» YOUR TASK: Gather up all lines that carry the word "pixels".

» INFORMATION SUPPLIED:

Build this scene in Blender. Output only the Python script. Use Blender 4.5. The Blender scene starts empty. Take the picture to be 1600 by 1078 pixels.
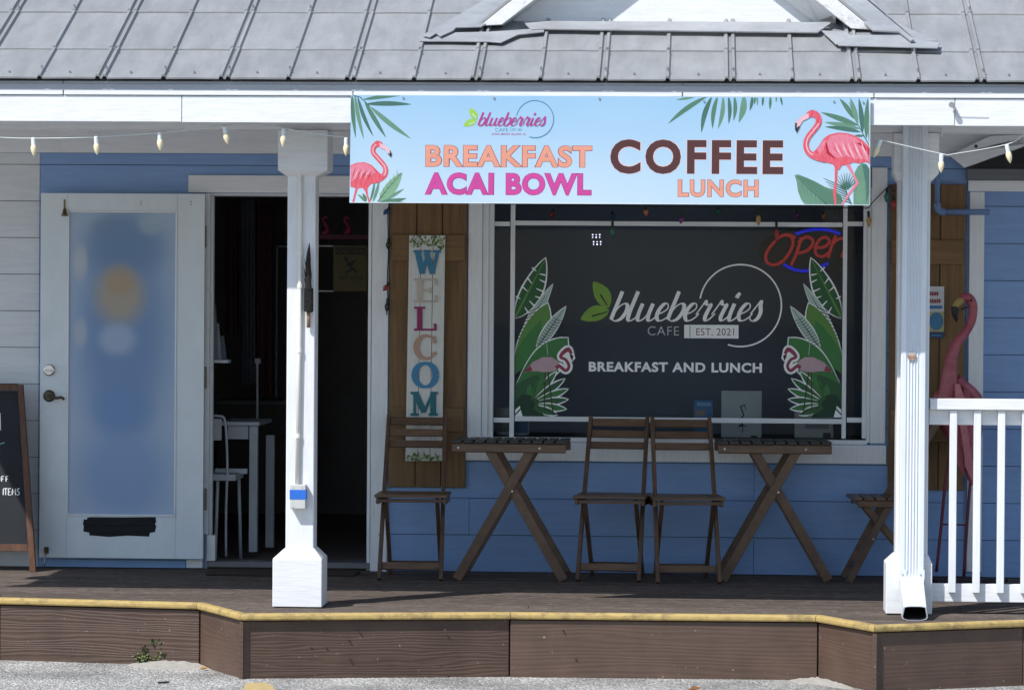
import bpy, bmesh, math, random
from mathutils import Vector, Matrix, Quaternion
random.seed(7)
R = math.radians
sc = bpy.context.scene
COL = sc.collection

# ------------------------------------------------------------------ camera, sky, sun, exposure
FPX = 5400.0                                   # focal length in photograph pixels (1600 wide)
CAMP = Vector((0.0, -19.1, 1.5))
YAW, PITCH, ROLL = R(3.07), math.atan(69 / FPX), 0.007
fw = Vector((-math.sin(YAW) * math.cos(PITCH), math.cos(YAW) * math.cos(PITCH), -math.sin(PITCH)))
r0 = Vector((math.cos(YAW), math.sin(YAW), 0)); u0 = r0.cross(fw)
CR = r0 * math.cos(ROLL) + u0 * math.sin(ROLL); CU = u0 * math.cos(ROLL) - r0 * math.sin(ROLL)
cd = bpy.data.cameras.new('camera'); cam = bpy.data.objects.new('camera', cd); COL.objects.link(cam)
m3 = Matrix((CR, CU, -fw)).transposed()
cam.matrix_world = Matrix.Translation(CAMP) @ m3.to_4x4()
cd.sensor_width = 36; cd.lens = 36 * FPX / 1600; cd.clip_start = 0.5; cd.clip_end = 600
sc.camera = cam

SUN = Vector((0.88, 1.0, -1.55)).normalized()  # direction the light travels
world = bpy.data.worlds.new('World'); sc.world = world; world.use_nodes = True
wn = world.node_tree; bg = wn.nodes['Background']
sky = wn.nodes.new('ShaderNodeTexSky'); sky.sky_type = 'NISHITA'; sky.sun_disc = False
sky.sun_elevation = math.asin(-SUN.z); sky.sun_rotation = math.atan2(-SUN.x, -SUN.y)
sky.air_density = 1.0; sky.dust_density = 0.4; sky.ozone_density = 1.3
wn.links.new(sky.outputs[0], bg.inputs[0]); bg.inputs[1].default_value = 0.145
sl = bpy.data.lights.new('sun', 'SUN'); sl.energy = 4.7; sl.angle = R(0.5); sl.color = (1.0, 0.975, 0.94)
so = bpy.data.objects.new('sun', sl); COL.objects.link(so); so.location = (-8, -12, 14)
so.rotation_mode = 'QUATERNION'; so.rotation_quaternion = SUN.to_track_quat('-Z', 'Y')
sc.view_settings.view_transform = 'Standard'; sc.view_settings.look = 'None'
sc.view_settings.exposure = 0.10; sc.view_settings.gamma = 1.0; sc.view_settings.use_curve_mapping = False
sc.render.engine = 'CYCLES'; sc.cycles.max_bounces = 8; sc.cycles.use_denoising = True
sc.cycles.sample_clamp_indirect = 6

# ------------------------------------------------------------------ helpers
def ray(px, py): return fw * FPX + CR * (px - 800) - CU * (py - 539)
def P(px, py, Y):
    d = ray(px, py); t = (Y - CAMP.y) / d.y
    return CAMP + d * t
def G(px, py, z=0.0):
    d = ray(px, py); t = (z - CAMP.z) / d.z
    return CAMP + d * t
def PX(px, Y, py=540): return P(px, py, Y).x
def PZ(py, Y, px=800): return P(px, py, Y).z

def empty(name, loc, label, cat, group=None, kind=None):
    o = bpy.data.objects.new(name, None); COL.objects.link(o); o.location = loc
    o.empty_display_size = 0.1
    tag(o, label, cat, group, kind); return o
def tag(o, label=None, cat=None, group=None, kind=None):
    if label: o['label'] = label
    if cat: o['category'] = cat
    if group: o['group'] = group
    if kind: o['kind'] = kind
    return o
def base_of(p):
    v = Vector((0, 0, 0))
    while p: v += p.location; p = p.parent
    return v

class MB:
    def __init__(s): s.v = []; s.f = []
    def add(s, vs, fs):
        n = len(s.v); s.v += [Vector(v) for v in vs]; s.f += [[i + n for i in f] for f in fs]; return s
    def box(s, x0, x1, y0, y1, z0, z1):
        x0, x1 = min(x0, x1), max(x0, x1); y0, y1 = min(y0, y1), max(y0, y1); z0, z1 = min(z0, z1), max(z0, z1)
        return s.add([(x0,y0,z0),(x1,y0,z0),(x1,y1,z0),(x0,y1,z0),(x0,y0,z1),(x1,y0,z1),(x1,y1,z1),(x0,y1,z1)],
                     [(0,3,2,1),(4,5,6,7),(0,1,5,4),(1,2,6,5),(2,3,7,6),(3,0,4,7)])
    def beam(s, p, q, w, t, side=(0, 1, 0)):          # w across, t along "side"
        p, q = Vector(p), Vector(q); d = (q - p).normalized(); b = Vector(side); b = (b - d * b.dot(d)).normalized()
        a = d.cross(b); vs = []
        for c in (p, q):
            for i, j in ((-1,-1),(1,-1),(1,1),(-1,1)): vs.append(c + a * (i * w / 2) + b * (j * t / 2))
        return s.add(vs, [(0,1,2,3),(7,6,5,4),(0,4,5,1),(1,5,6,2),(2,6,7,3),(3,7,4,0)])
    def prism(s, pts, off):                           # polygon extruded by vector off
        pts = [Vector(p) for p in pts]; off = Vector(off); n = len(pts)
        return s.add(pts + [p + off for p in pts],
                     [list(range(n)), list(range(2*n-1, n-1, -1))] + [[(i+1) % n, i, i+n, (i+1) % n + n] for i in range(n)])
    def face(s, pts): return s.add(pts, [list(range(len(pts)))])
    def tube(s, pts, r, n=8, cap=True):
        pts = [Vector(p) for p in pts]; rr = r if isinstance(r, (list, tuple)) else [r] * len(pts)
        k = len(s.v); prev = None
        for i, p in enumerate(pts):
            d = (pts[min(i+1, len(pts)-1)] - pts[max(i-1, 0)]).normalized()
            if prev is None:
                a = d.orthogonal().normalized()
            else:
                a = (prev - d * prev.dot(d)).normalized()
            prev = a; b = d.cross(a)
            for j in range(n):
                t = 2 * math.pi * j / n
                s.v.append(p + (a * math.cos(t) + b * math.sin(t)) * rr[i])
        for i in range(len(pts) - 1):
            for j in range(n):
                s.f.append([k+i*n+j, k+i*n+(j+1) % n, k+(i+1)*n+(j+1) % n, k+(i+1)*n+j])
        if cap:
            s.f.append([k+j for j in range(n)][::-1]); e = k + (len(pts)-1)*n; s.f.append([e+j for j in range(n)])
        return s
    def build(s, name, mat, parent=None, bevel=0, smooth=False, seg=1):
        off = base_of(parent); me = bpy.data.meshes.new(name)
        me.from_pydata([tuple(v - off) for v in s.v], [], s.f)
        bm = bmesh.new(); bm.from_mesh(me)
        bmesh.ops.recalc_face_normals(bm, faces=bm.faces)
        if bevel:
            es = [e for e in bm.edges if len(e.link_faces) == 2 and e.calc_face_angle(0) > 0.5]
            bmesh.ops.bevel(bm, geom=es, offset=bevel, segments=seg, profile=0.5, affect='EDGES', clamp_overlap=True)
        bm.to_mesh(me); bm.free()
        if smooth:
            for p in me.polygons: p.use_smooth = True
        me.materials.append(mat)
        o = bpy.data.objects.new(name, me); COL.objects.link(o)
        if parent: o.parent = parent
        return o

def box(name, mat, parent, x0, x1, y0, y1, z0, z1, bevel=0.0): return MB().box(x0,x1,y0,y1,z0,z1).build(name, mat, parent, bevel)
def pbox(name, mat, parent, a, b, c, d, Y, depth, bevel=0.0):
    """box whose front face lies at depth Y and spans photo columns a..c and rows b..d"""
    mx, my = (a + c) / 2, (b + d) / 2
    return box(name, mat, parent, P(a, my, Y).x, P(c, my, Y).x, Y, Y + depth, P(mx, d, Y).z, P(mx, b, Y).z, bevel)
def flat(name, mat, parent, pts, Y, depth=0.0):
    w = [P(x, y, Y) for x, y in pts]; m = MB()
    if depth: m.prism(w, (0, depth, 0))
    else: m.face(w)
    return m.build(name, mat, parent)
def crom(pts, n=6, closed=False):
    out = []; N = len(pts)
    for i in range(N if closed else N - 1):
        g = lambda k: Vector(pts[k % N]) if closed else Vector(pts[max(0, min(N-1, k))])
        p0, p1, p2, p3 = g(i-1), g(i), g(i+1), g(i+2)
        for j in range(n):
            t = j / n
            out.append(0.5 * ((2*p1) + (p2-p0)*t + (2*p0-5*p1+4*p2-p3)*t*t + (3*p1-p0-3*p2+p3)*t**3))
    if not closed: out.append(Vector(pts[-1]))
    return out
def ribbon(m, pts, w, Y, step=2e-5):
    """flat printed stroke on plane Y through photo points; w = width(s) in photo pixels"""
    pts = [Vector(p) for p in pts]; n = len(pts); ws = w if isinstance(w, (list, tuple)) else [w] * n
    L, Rr = [], []
    for i in range(n):
        d = (pts[min(i+1, n-1)] - pts[max(i-1, 0)])
        d = d.normalized() if d.length > 1e-9 else Vector((1, 0))
        nn = Vector((-d.y, d.x)) * ws[i] / 2
        L.append(P(*(pts[i] + nn), Y) + Vector((0, -i * step, 0))); Rr.append(P(*(pts[i] - nn), Y) + Vector((0, -i * step, 0)))
    m.add(L + Rr, [[i, i+1, n+i+1, n+i] for i in range(n-1)]); return m
def lerpw(ws, n):
    out = []
    for i in range(n):
        t = i / (n - 1) * (len(ws) - 1); k = min(int(t), len(ws) - 2); out.append(ws[k] + (ws[k+1] - ws[k]) * (t - k))
    return out
def leafpts(x0, y0, x1, y1, w, bend=0.0, n=14, fat=0.45):
    a, b = Vector((x0, y0)), Vector((x1, y1)); d = b - a; nn = Vector((-d.y, d.x)).normalized()
    L, Q = [], []
    for i in range(n + 1):
        t = i / n; c = a + d * t + nn * bend * math.sin(math.pi * t)
        ww = w / 2 * (math.sin(math.pi * t ** (0.693 / -math.log(fat) if fat != .5 else 1)) ** 0.8 if 0 < t < 1 else 0)
        L.append(c + nn * ww); Q.append(c - nn * ww)
    return [tuple(p) for p in L] + [tuple(p) for p in Q[1:-1][::-1]]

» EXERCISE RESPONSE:
Build this scene in Blender. Output only the Python script. Use Blender 4.5. The Blender scene starts empty. Take the picture to be 1600 by 1078 pixels.
FPX = 5400.0                                   # focal length in photograph pixels (1600 wide)
    """flat printed stroke on plane Y through photo points; w = width(s) in photo pixels"""